According to John Loveland, a bigwig cyber security guy at Verizon:

We [Verizon] found that 21% of the breaches in this year’s data set were related to espionage. And cyber espionage was particularly a threat in manufacturing, where it accounted for 86% of the breaches, and the public sector — at 41%.

Beyond cyber espionage, there’s more bad news for us in-house accountants and auditors: The financial services industry experienced about a quarter of the confirmed breaches. ATM skimming, Denial of Service (DoS) attacks, and botnets are the three big, overbearing issues in the industry. After that, privilege misuse is the next big contender. Did we never learn that power corrupts? Geez. Lock it down! Stop giving people too much power and spread it around a little.

In sum, here are the recommendations for financial services firms:

Taunt them a second time—Use two-factor or multi-factor authentication to help secure all web applications.

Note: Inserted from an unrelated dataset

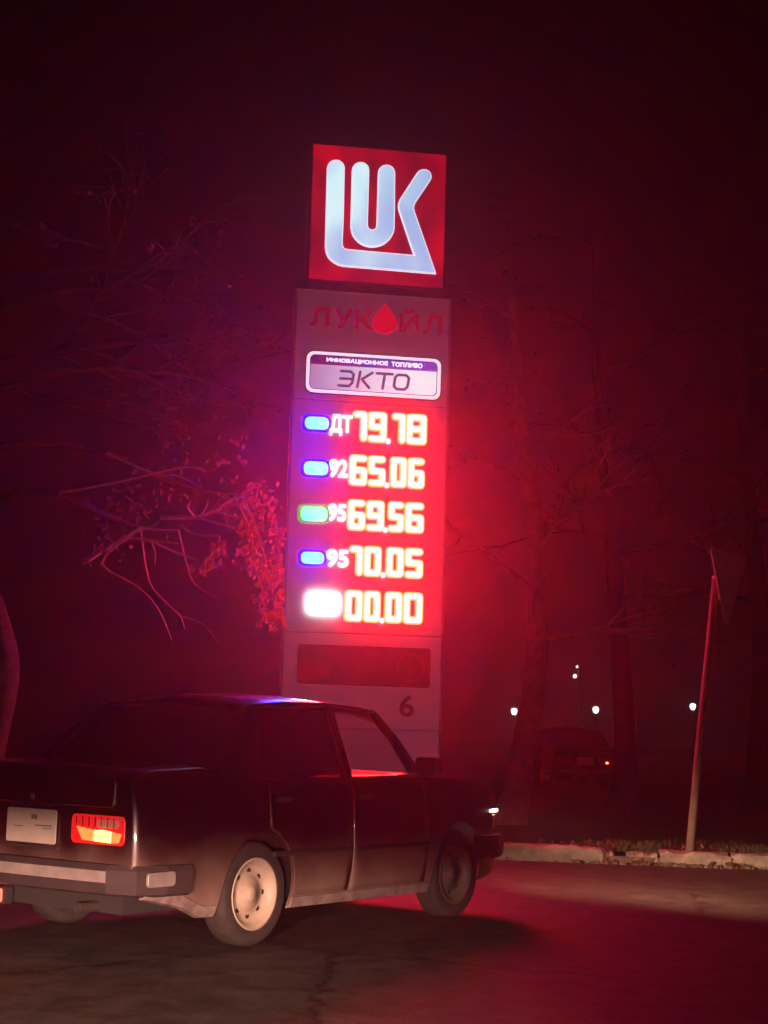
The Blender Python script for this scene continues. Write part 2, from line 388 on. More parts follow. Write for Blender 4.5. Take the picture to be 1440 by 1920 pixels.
up = [(-.592, 4.676), (.627, 4.676), *[p for p in up if p[0] > 0], *[p for p in up if p[0] < 0]]
lit.append(prow(up, 'plate_band', 'plate_band', FY - .037, FY - .029, 0, plate))
text_mesh('ИННОВАЦИОННОЕ', -.442, .150, 4.696, 4.742, FY - .037, .003, 'plate_caption', 'lit_text', plate, offset=.02)
text_mesh('ТОПЛИВО', .185, .485, 4.698, 4.742, FY - .037, .003, 'plate_caption', 'lit_text', plate, offset=.02)
EK = [('Э', [[(-.302, 4.62), (-.205, 4.62), (-.178, 4.592), (-.19, 4.51), (-.222, 4.478), (-.322, 4.478)], [(-.305, 4.548), (-.19, 4.548)]]),
      ('К', [[(-.115, 4.625), (-.14, 4.474)], [(.003, 4.622), (-.098, 4.552), (-.026, 4.474)]]),
      ('Т', [[(.044, 4.62), (.198, 4.62)], [(.123, 4.615), (.104, 4.474)]]),
      ('О', [[(.252, 4.618), (.33, 4.618), (.358, 4.592), (.345, 4.505), (.316, 4.478), (.24, 4.478), (.213, 4.504), (.224, 4.592), (.252, 4.618)]])]
for _, strokes in EK:
    mb = MB(); k = 0
    for s in strokes:
        for a, b in zip(s, s[1:]): mb.prism(capsule(a, b, .0125, 4), FY - .041 - .0004 * k, FY - .0355); k += 1
    lit.append(mb.build('plate_letter', 'plate_text', plate))

# price rows: grade marker, grade, four digits and a point each
SEG = {'0': 'abcdef', '5': 'afgcd', '6': 'afgcde', '7': 'abc', '8': 'abcdefg', '9': 'abcdfg'}
def digit(ch, x0, x1, z0, z1, r=.039):
    x0 -= .008; x1 += .008; a0, a1, b0, b1 = x0 + r, x1 - r, z0 + r - .003, z1 - r + .003; mid = (b0 + b1) / 2
    S = {'a': ((a0, b1), (a1, b1)), 'b': ((a1, b1), (a1, mid)), 'c': ((a1, mid), (a1, b0)), 'd': ((a0, b0), (a1, b0)), 'e': ((a0, mid), (a0, b0)), 'f': ((a0, b1), (a0, mid)), 'g': ((a0, mid), (a1, mid))}
    mb = MB()
    for k, c in enumerate(SEG[ch]): mb.prism(capsule(*S[c], r, 4), FY - .034 - .0006 * k, FY - .004, .0145)
    o = mb.build('digit', 'led_red', sign); o.data.materials.append(MATS['led_spill']); o.data.materials.append(MATS['led_edge']); lit.append(o)
    for p in o.data.polygons: p.material_index = 0 if p.normal.y < -.9 else (2 if p.normal.y < -.3 else 1)       # glowing rim and sides painted round the bright face
ROWS = [('79.78', [(-.168, -.03), (-.022, .158), (.208, .34), (.348, .545)], .178, 3.95, 4.25, 'led_blue', (-.625, -.398, 4.045, 4.165), 'ДТ', (-.386, -.172, 4.0, 4.20)),
        ('65.06', [(-.187, -.018), (-.008, .158), (.205, .362), (.374, .535)], .178, 3.525, 3.825, 'led_blue', (-.62, -.39, 3.608, 3.735), '92', (-.38, -.20, 3.595, 3.77)),
        ('69.56', [(-.187, -.022), (-.012, .158), (.197, .348), (.36, .54)], .176, 3.098, 3.395, 'led_green', (-.632, -.382, 3.17, 3.305), '95', (-.376, -.20, 3.175, 3.345)),
        ('70.05', [(-.16, -.032), (-.022, .142), (.192, .358), (.37, .542)], .168, 2.668, 2.958, 'led_blue', (-.616, -.398, 2.764, 2.876), '95', (-.376, -.165, 2.742, 2.912)),
        ('00.00', [(-.188, -.022), (-.010, .146), (.192, .354), (.366, .55)], .169, 2.238, 2.536, 'led_white', (-.548, -.23, 2.292, 2.508), None, None)]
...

Make a new plan, Stan—In this industry you are likely to be the target of DoS attack. Have a DoS protection and mitigations service in place and make it your job to know the details of the agreement with the provider.

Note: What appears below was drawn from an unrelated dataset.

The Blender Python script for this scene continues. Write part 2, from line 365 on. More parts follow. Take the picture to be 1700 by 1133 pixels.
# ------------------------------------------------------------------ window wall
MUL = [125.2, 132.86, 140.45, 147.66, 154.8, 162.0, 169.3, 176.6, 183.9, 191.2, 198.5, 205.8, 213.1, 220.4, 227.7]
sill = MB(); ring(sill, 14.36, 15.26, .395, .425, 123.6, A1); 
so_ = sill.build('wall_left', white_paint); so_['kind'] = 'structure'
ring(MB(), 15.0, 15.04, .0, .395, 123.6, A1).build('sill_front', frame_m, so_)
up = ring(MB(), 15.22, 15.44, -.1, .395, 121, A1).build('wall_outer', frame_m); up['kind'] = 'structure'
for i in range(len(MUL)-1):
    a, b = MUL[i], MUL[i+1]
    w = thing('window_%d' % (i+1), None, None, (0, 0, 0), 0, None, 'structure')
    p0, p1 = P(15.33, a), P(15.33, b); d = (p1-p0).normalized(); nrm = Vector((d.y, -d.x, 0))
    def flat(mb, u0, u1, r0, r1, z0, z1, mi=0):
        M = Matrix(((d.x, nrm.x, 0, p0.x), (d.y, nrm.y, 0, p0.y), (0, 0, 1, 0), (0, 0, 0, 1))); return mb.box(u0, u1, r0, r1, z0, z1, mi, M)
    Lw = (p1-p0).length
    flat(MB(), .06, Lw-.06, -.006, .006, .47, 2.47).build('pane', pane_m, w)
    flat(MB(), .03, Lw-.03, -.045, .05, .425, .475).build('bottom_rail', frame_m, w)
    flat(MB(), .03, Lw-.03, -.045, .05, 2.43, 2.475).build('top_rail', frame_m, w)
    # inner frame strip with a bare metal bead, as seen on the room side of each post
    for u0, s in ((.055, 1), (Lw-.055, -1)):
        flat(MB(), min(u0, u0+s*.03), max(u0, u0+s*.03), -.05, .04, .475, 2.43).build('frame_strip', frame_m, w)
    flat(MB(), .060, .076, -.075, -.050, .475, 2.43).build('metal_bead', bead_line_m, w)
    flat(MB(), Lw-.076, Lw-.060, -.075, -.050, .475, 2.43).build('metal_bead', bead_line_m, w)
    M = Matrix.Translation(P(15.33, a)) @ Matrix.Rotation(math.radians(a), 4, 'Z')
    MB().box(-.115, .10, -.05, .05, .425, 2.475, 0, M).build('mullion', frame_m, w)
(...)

It’s not that I don’t trust you, but…—Keep an eye on employees and periodically monitor their activities. Do not give them permissions they do not need to do their job, and make sure you disable accounts immediately upon termination or voluntary departure.

Solid advice. Those of us CPAs who preach general IT controls all day can appreciate the experts at Verizon vindicating our efforts. (By the way, I do love their flair for spicing up the information. After my own heart. If you’re bored, the whole report is a fun read.)

Other advice provided in the report is to retire your old, worn out password — yes, the password you use for everything under the sun — and start fresh. There’s a big market for breached data including passwords, and cyber criminals are using stolen and weak passwords as an easy way in. We still love to hate those dreaded password policies, but they only work if you mix up your passwords once and awhile and don’t use the same one for everything.

Once you have those passwords reset to a shiny, new one, don’t be seduced by a phishing attempt. The report cites that 1 in 14 users will fall for phishing and the consequences could be more damaging than in the past since phishing and malware often double team. It’d be a big headache, obviously. Be vigilant and wary of random password prompt screens. There’s a super nasty Google Doc phishing scheme floating around right now that’s very convincing. If the phish has snagged you already:

Check your Google account’s app permissions. There should not be an app called “Google Docs” there — actual Google Docs has access to your account by default. If you see it listed there, remove it by tapping the label and hitting “Remove”

Oh, and change all your passwords, pronto. Google reports they have the phishing issue handled but I would be wary still.

Since last year’s stats are also miserable, I can guess what next year will bring. Pay attention, people! We clearly haven’t learned our lessons yet.